» EXTRACTED ENTRIES
________
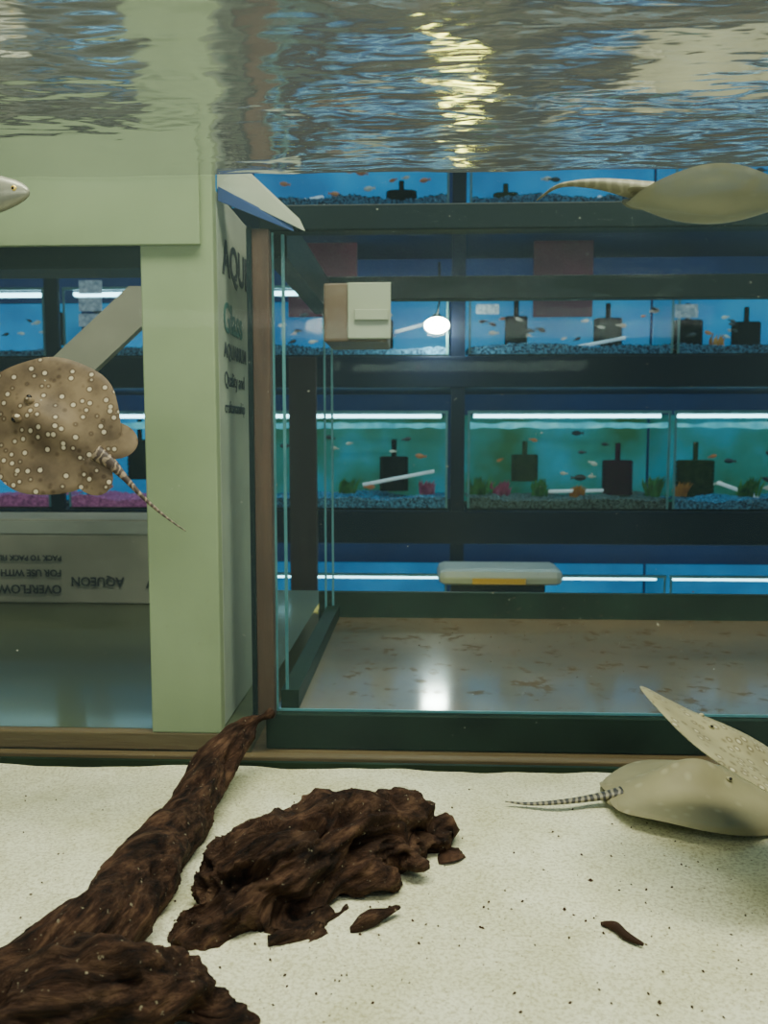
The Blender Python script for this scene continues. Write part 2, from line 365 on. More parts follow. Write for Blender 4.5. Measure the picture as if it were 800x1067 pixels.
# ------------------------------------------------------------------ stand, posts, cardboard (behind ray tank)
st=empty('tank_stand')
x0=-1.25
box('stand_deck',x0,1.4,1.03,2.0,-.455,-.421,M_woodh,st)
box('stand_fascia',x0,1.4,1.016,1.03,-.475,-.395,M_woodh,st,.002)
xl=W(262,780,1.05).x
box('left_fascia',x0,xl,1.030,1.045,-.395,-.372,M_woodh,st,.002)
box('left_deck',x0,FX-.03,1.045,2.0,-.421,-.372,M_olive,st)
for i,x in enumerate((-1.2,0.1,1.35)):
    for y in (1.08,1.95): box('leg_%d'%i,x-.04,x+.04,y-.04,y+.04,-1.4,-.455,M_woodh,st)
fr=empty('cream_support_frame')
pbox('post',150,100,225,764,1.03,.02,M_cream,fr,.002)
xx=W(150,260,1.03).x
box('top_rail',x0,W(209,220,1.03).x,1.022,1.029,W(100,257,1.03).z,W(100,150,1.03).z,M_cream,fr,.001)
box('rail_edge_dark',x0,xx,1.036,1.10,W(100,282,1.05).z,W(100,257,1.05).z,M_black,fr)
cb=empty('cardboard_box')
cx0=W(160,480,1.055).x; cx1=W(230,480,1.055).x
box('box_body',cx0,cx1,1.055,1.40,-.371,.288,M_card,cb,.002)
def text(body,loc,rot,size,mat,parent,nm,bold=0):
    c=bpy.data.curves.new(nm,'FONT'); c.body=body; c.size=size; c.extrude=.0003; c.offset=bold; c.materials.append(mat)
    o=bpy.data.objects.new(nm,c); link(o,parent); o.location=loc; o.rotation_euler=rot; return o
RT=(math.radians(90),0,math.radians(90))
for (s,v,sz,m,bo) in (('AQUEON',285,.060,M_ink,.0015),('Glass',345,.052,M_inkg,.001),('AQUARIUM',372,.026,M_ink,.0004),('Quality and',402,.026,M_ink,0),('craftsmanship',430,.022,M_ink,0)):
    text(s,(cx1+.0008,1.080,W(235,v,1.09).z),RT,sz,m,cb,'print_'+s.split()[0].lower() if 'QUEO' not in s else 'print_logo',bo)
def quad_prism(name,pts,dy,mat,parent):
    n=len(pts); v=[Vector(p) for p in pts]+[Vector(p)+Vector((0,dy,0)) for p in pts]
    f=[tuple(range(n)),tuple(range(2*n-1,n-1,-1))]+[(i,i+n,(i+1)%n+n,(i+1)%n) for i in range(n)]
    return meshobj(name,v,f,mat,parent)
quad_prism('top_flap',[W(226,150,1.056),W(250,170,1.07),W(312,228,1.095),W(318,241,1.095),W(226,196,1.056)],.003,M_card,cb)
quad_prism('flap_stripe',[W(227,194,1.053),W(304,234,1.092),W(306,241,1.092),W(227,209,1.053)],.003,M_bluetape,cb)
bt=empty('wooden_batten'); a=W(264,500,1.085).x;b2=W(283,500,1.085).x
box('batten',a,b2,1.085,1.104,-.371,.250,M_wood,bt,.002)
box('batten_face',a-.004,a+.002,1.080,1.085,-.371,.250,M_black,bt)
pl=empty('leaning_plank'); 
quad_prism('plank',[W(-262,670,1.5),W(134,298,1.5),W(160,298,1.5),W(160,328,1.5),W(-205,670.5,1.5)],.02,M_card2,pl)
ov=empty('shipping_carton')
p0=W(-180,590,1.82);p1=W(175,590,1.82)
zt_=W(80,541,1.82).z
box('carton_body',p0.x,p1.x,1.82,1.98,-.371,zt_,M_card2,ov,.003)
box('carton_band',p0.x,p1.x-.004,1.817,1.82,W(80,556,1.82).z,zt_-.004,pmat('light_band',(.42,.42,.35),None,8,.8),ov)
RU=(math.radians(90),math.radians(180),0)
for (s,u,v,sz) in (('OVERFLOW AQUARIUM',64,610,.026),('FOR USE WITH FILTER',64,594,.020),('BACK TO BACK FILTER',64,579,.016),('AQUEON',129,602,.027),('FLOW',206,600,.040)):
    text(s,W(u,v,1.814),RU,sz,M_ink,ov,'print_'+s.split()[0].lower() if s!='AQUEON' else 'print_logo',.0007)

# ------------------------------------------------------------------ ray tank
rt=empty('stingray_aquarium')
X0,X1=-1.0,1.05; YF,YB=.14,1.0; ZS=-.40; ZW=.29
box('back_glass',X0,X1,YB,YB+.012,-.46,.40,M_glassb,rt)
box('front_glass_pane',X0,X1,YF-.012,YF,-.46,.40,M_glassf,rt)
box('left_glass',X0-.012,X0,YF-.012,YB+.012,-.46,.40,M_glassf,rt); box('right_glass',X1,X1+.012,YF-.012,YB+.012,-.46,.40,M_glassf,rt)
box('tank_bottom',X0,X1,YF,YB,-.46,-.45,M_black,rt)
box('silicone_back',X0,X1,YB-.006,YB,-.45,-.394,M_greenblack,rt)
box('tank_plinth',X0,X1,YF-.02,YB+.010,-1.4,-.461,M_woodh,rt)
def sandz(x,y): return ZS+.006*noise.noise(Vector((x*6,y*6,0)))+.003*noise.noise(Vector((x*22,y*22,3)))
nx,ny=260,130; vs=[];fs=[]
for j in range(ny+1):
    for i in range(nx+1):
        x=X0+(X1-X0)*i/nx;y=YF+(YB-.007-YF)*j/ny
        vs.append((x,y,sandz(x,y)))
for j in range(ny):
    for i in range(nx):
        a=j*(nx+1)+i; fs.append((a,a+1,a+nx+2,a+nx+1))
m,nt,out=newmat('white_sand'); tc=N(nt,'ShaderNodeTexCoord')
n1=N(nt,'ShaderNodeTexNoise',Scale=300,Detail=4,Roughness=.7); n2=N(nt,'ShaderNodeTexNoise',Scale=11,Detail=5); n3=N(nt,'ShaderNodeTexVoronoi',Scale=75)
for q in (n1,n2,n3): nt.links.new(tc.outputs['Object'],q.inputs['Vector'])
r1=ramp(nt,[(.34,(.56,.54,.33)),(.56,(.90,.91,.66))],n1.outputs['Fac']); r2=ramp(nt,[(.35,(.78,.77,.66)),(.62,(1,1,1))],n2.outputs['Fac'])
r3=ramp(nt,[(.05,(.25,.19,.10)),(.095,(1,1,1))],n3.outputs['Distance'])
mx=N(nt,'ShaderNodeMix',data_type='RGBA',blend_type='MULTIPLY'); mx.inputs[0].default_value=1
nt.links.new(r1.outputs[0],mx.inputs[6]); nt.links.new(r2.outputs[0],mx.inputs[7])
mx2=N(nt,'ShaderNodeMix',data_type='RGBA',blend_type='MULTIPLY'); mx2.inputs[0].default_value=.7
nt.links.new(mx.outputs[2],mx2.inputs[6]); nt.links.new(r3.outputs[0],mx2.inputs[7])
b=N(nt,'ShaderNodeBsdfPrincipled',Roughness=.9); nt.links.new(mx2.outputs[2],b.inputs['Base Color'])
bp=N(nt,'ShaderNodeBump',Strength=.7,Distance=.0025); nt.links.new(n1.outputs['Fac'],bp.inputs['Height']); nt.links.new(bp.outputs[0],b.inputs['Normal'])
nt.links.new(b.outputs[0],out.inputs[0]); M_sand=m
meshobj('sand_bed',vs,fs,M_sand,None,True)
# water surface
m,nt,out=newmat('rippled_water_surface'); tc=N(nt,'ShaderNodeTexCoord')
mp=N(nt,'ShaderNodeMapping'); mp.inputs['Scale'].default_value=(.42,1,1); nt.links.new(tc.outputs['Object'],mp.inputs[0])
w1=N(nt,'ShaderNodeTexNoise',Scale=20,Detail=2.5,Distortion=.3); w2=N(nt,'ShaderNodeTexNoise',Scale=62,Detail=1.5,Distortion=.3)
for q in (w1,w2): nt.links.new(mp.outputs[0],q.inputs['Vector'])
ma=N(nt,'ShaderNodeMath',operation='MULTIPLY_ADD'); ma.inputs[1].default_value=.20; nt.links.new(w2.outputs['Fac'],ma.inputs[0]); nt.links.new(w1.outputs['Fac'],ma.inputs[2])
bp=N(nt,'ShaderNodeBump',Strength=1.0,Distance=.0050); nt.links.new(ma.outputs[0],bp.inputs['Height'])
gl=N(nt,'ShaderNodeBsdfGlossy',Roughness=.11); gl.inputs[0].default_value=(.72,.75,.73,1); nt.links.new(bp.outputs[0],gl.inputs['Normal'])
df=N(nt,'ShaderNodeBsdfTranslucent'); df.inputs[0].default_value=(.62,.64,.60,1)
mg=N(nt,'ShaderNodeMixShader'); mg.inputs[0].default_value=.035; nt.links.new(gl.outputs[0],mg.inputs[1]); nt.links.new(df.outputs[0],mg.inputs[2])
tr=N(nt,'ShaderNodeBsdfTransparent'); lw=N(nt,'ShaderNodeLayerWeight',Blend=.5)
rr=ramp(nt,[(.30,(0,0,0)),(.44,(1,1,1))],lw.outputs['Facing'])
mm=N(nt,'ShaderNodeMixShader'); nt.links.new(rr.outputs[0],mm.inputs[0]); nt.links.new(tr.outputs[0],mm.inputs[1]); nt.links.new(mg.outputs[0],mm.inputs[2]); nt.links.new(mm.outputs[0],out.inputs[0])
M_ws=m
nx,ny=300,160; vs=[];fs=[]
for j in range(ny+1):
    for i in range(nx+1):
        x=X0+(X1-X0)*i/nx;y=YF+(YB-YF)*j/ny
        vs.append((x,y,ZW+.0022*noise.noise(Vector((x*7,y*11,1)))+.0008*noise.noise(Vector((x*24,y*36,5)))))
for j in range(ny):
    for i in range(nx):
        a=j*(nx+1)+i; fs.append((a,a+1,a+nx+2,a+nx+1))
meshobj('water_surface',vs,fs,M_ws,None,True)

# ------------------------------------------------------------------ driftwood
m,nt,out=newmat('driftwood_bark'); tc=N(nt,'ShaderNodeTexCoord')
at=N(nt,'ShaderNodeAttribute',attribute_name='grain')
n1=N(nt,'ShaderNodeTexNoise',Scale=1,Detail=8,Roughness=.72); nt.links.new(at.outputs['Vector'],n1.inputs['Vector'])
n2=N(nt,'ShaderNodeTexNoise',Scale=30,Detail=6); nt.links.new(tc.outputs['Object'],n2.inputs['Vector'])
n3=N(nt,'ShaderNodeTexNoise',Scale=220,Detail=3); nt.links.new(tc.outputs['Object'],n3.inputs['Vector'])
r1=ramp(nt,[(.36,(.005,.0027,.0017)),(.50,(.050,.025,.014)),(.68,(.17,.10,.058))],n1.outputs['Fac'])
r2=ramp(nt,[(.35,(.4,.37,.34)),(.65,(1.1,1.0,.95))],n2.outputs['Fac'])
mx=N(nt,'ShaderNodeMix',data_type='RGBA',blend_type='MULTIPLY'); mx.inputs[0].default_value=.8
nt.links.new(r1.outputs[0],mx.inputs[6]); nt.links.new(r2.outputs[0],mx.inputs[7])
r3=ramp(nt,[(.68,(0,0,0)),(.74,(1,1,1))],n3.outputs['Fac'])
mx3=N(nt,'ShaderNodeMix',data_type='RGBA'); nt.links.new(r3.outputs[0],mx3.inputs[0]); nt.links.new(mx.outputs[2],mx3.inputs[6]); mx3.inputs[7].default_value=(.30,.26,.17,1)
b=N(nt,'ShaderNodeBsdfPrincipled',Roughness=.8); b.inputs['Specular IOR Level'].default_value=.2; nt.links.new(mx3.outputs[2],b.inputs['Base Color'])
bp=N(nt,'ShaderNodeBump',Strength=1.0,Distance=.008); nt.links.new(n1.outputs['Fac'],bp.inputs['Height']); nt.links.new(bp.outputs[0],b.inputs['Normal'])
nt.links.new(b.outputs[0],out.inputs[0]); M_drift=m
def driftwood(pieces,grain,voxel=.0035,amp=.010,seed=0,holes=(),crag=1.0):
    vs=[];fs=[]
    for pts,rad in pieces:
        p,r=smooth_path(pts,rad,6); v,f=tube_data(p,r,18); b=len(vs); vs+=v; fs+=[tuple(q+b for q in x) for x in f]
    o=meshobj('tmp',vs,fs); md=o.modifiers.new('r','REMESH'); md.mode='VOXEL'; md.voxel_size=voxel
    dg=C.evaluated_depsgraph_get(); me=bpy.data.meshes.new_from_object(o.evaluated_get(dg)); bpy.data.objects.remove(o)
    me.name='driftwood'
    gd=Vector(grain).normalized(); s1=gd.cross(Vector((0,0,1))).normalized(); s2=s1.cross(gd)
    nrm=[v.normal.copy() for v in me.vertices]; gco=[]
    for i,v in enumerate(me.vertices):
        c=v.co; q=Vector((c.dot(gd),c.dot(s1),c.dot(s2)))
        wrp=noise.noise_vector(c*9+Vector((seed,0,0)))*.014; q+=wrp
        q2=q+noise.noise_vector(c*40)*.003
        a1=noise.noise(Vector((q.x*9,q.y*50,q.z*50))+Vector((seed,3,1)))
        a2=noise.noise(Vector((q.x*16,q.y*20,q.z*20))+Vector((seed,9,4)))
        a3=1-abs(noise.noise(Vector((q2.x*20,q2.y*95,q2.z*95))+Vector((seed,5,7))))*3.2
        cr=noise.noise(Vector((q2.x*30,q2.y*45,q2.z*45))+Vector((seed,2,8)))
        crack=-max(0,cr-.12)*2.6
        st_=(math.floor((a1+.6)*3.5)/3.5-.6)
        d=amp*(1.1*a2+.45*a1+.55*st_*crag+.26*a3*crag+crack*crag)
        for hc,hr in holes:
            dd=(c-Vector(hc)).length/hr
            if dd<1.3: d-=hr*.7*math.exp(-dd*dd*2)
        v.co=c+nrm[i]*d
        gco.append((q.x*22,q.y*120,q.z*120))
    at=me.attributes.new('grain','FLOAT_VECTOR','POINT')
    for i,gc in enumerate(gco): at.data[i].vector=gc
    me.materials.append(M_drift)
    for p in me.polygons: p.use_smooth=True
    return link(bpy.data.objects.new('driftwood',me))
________
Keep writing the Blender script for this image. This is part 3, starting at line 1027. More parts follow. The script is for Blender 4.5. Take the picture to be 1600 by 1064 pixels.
________
» WORK INSTRUCTIONS
How many lines of the entries above hold the string "picture"? Reply with the number alone.

» SOLUTION FOR THIS PROBLEM
2